Subscribe

Say what?

No really, what is hyper-convergence, in real terms?

Paul Ruinaard
By Paul Ruinaard, regional sales manager, sub-Saharan Africa at Nutanix.
Johannesburg, 28 Jul 2015

Contrary to what others try and sell, a hyper-converged solution is not just a box with everything on it; it is more, and less, than that. What it is, however, is possibly one of the most disruptive technologies facing IT and the data centre since virtualisation. Why? Because it truly does deliver on the notion of 'consumerisation of hardware'.

When flipping open the textbooks, hyper-convergence has been defined as such: a type of infrastructure system with a software-centric architecture that tightly integrates compute, storage, networking and virtualisation resources and other technologies from scratch in a commodity hardware box supported by a single vendor.

What is hyper-convergence?

That's great. But what does it really mean? Hyper-convergence lets users do more with less. It tightly integrates and places all traditional data centre hardware requirements on one box that the user can then manage centrally. It is easy to scale, easy to install, and even easier to replace. In order to expand a hyper-convergence-based infrastructure, all that is needed is to add nodes to the actual base unit.

The need for hyper-convergence was born out of the acknowledgement that legacy data centre infrastructure, as it now stands, no longer meets the high density and high performance computing demands of the modern data centre. The modern data centre is a resource-hungry animal that needs to scale rapidly in order to house the volumes of data. That said, the enterprise storage, servers, and networking infrastructure of yesterday simply aren't keeping up.

Today, IT needs to focus on five key deliverables, namely: service delivery, efficiency, centralised management, scale and competitive advantage. While cost still features extensively, the real pressure lies in the operational efficiencies IT can deliver and the speed at which these can be rolled out.

What is Web-scale IT?

The advent of hyper-converged computing solutions saw the growth of what is now termed 'Web-scale IT'. While the concept is seemingly new, its principle is founded on a process that dates back to the industrial revolution - the need to build a better production process.

Those techies who helped Facebook or Google to build their data centres - as their businesses and their need to house more data grew - will know that playing Tetris with the server rooms of the past to ensure they could fit on a smaller footprint was the inspiration behind hyper-convergence, and subsequently, Web-scale IT.

At the heart of hyper-convergence is automation and simplicity. Hyper-converged devices are able to automate and rationalise infrastructure in order to meet the needs of businesses with a voracious appetite for data. The key, however, when first developing these systems, was to ensure they would be as reliable and as stable as the infrastructure of yesterday - while at the same time meeting the demands of today's technologies.

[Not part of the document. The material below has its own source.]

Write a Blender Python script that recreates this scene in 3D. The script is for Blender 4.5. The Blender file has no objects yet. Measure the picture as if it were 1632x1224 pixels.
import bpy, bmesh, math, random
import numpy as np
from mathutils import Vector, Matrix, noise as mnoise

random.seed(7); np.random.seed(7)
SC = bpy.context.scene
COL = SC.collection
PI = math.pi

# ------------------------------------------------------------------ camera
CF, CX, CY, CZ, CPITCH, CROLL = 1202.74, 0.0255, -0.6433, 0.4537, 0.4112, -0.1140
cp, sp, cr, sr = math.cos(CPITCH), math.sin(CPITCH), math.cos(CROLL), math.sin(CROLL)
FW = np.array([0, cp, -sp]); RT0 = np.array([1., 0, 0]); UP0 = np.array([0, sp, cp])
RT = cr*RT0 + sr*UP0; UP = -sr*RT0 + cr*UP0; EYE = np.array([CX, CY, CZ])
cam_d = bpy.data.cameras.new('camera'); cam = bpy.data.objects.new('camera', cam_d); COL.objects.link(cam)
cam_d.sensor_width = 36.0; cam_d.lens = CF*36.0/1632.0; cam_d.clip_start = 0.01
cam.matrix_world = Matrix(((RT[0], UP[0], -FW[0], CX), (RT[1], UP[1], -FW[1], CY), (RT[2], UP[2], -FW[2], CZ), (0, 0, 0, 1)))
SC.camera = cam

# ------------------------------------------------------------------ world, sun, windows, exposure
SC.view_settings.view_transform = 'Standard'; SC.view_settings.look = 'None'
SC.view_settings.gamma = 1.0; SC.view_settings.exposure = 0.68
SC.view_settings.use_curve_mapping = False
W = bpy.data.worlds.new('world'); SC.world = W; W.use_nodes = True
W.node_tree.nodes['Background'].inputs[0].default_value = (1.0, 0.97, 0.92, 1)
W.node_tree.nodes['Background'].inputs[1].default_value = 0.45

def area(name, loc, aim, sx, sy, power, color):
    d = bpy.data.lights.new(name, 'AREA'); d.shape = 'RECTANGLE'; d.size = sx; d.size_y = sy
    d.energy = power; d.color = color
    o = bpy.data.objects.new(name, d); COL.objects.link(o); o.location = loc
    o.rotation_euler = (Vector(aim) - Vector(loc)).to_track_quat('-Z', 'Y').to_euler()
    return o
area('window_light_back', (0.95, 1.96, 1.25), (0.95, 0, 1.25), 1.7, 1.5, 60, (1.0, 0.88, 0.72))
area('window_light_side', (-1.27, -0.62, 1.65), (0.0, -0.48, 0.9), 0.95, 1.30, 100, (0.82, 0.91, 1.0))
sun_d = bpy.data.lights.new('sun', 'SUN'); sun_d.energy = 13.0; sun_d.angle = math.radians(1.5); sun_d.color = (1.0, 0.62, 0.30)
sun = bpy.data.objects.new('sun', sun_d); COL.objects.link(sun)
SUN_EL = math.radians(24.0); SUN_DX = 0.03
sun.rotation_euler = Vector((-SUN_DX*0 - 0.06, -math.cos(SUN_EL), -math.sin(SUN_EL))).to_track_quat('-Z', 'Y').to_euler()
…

So, what was needed was a way to enable cloud-centric economics and scale, coupled with the scale and performance served up by the bloated infrastructure in older (albeit stable and reliable) data centres.

Making hyper-convergence work

While building this new production process, a couple of key factors had to be taken into consideration. A hyper-converged solution needed to integrate all the qualities required to build a data centre infrastructure - processing power, networking and storage - in the quantities people would want them, and then offer so much more.

Central to the birth of hyper-convergence has been the reinvention of virtualisation for the age of the cloud. The new flavour of efficient virtualisation and the ease of use and deployment of the software has made life for IT that much easier. Today, spinning up servers is now measured in minutes, which leads to instant gratification, but hardware and infrastructure lags. However, thanks to Web-scale IT, the hardware side of Web-scale, namely hyper-convergence, can keep up.

Playing Tetris with the server rooms of the past to ensure they could fit on a smaller footprint was the inspiration behind hyper-convergence.

That said, true hyper-converged systems are able to offer myriad benefits and features, not least of which include: data efficiency; elasticity; VM-centricity; data protection; VM mobility; high availability; and critically, cost efficiency.

The data centre providers of today want to be able to deploy a data centre that enjoys the same ability to scale as those of Amazon or Google. That is one that isn't geographically large, but which houses enormous processing capacity, can scale up or down beyond traditional barriers, and of which the "hardware" component has become an easy-to-replace commodity.

All of these requirements are placing enormous strain on legacy IT infrastructure that to date remains siloed and is still unable to deliver on the scalability of the cloud. This is why hyper-convergence is considered as disruptive as it is - because it truly blows open the lid on how things have been done and how some companies still sell the data centre.

Hyper-convergence allows a business to take a long-term view of its investments, fuel growth and innovation, all the while improving efficiency and agility, and dramatically reducing the total cost of ownership.